The Jakarta Post reports that Indonesia's large state owned toll road company, Jasa Marga, has bought a 21.24% shareholding in private toll road consortium PT Translingkar Kita Jaya for the equivalent of US$14.6 million (Rp137.9 billion).  The company operates the 14.64km Cinere–Jagorawi toll road which is divided into three sections. The first section is 3.7 km from Jagorawi to Raya Bogor, the second is 5.5 km from Raya Bogor to Kukusan, and the third is 5.4 km from Kukusan to Cinere.  The first section is operational, the second to open later this month and the third in May 2013.  33,215 a day are expected on the road by the end of 2012, growing to 47,816 in 2014.

"The acquisition of Translingkar is a part of the company’s plan to maintain sustainable business expansion,” Jasa Marga said in a written statement.

The report notes that Jasa Marga operates 545km of toll roads in Indonesia, estimated to rise to 738km by 2014.

It continues by saying:

The company explained that Indonesia’s toll road development is lagging behind neighboring countries such as Malaysia, which currently has around 4,000 kilometers of toll roads. Meanwhile, Indonesia — the largest economy in Southeast Asia — only has around 750 kilometers of toll roads.

No doubt this is in part due to the fact Indonesia is an archipelago, although the bulk of economic activity is on Java, the main island which has the majority (60%) of the national population (and congestion).

Philippines - Metro Pacific Tollways to be delisted, minority shareholders bought out

Business Mirror (Philippines) reports that  Metro Pacific Investments Corporation (MPIC) is to delist its subsidiary Metro Pacific Tollways. It intends to do so by the end of the year because only 0.15% of Metro Pacific Tollways is floated, a proportion considered inadequate by the Philippine Stock Exchange.  The Stock Exchange has warned companies with less than 10% floatation that it would suspend trading in their stocks from 2013 before compulsorily delisting them.  MPIC intends to buy out the minority shareholders, which at current market prices would only come to around US$1.2 million.  MPIC Chief Financial Officer David Nicol said the strategy would then be to consider strategic partners to invest in Metro Pacific Tollways. 

Metro Pacific may generate considerable interest given the roads it owns and the concessions it has rights to, given the prospects for potential growth in Philippines as its roads are significantly superior to the untolled alternatives.

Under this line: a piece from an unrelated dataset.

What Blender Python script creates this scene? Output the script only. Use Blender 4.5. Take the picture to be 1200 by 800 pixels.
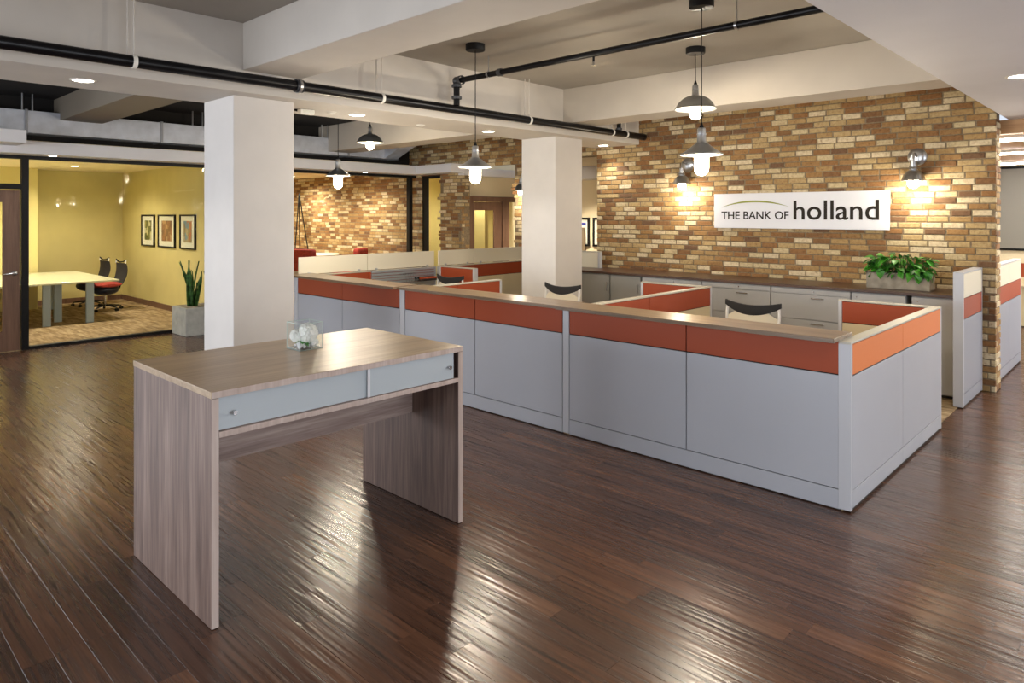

Portugal - Abertis sells its shareholding of Brisa to Tagus

Following a report in July that Abertis no longer considers its investment in Portuguese toll road operator Brisa, as strategic, Bloomberg now reports that Tagus has acquired that stake (15% of the operator).  Tagus’s partners are family-owned holding company Jose de Mello SGPS SA and London-based Arcus Infrastructure Partners LLP, and already own a combined 49.6% of equity in Brisa, but 53.8% of the voting rights. Bloomberg seems to indicate that Tagus is seeking to raise its stakeholding to 90% so it can delist Brisa.

The report says that :

The disposal of Abertis’s entire stake in Brisa will generate 312 million euros ($386 million) in cash flow.

Tagus, a venture formed by Brisa’s two biggest shareholders, offered 2.76 euros a share in July .

This followed an offer in March 2012 of 2.66 Euros per share, and Abertis noting a distinct lack of interest in buying the shareholding, no doubt reflecting concerns over Brisa's exposure to Portuguese toll roads in the current recessionary climate in that country.   Abertis appears to have decided to take what it can as it effectively exits the Portuguese toll road market.   The Tagus bid compares to a share price of currently 2.09 Euros following the deal.

Tagus noted that it wasn't obliged to buy more shares after the deal with Abertis, so that many shareholders now indicate that they think there are unlikely to be any significant buyers for the Abertis shares now that Tagus has 85% of the shares in Brisa.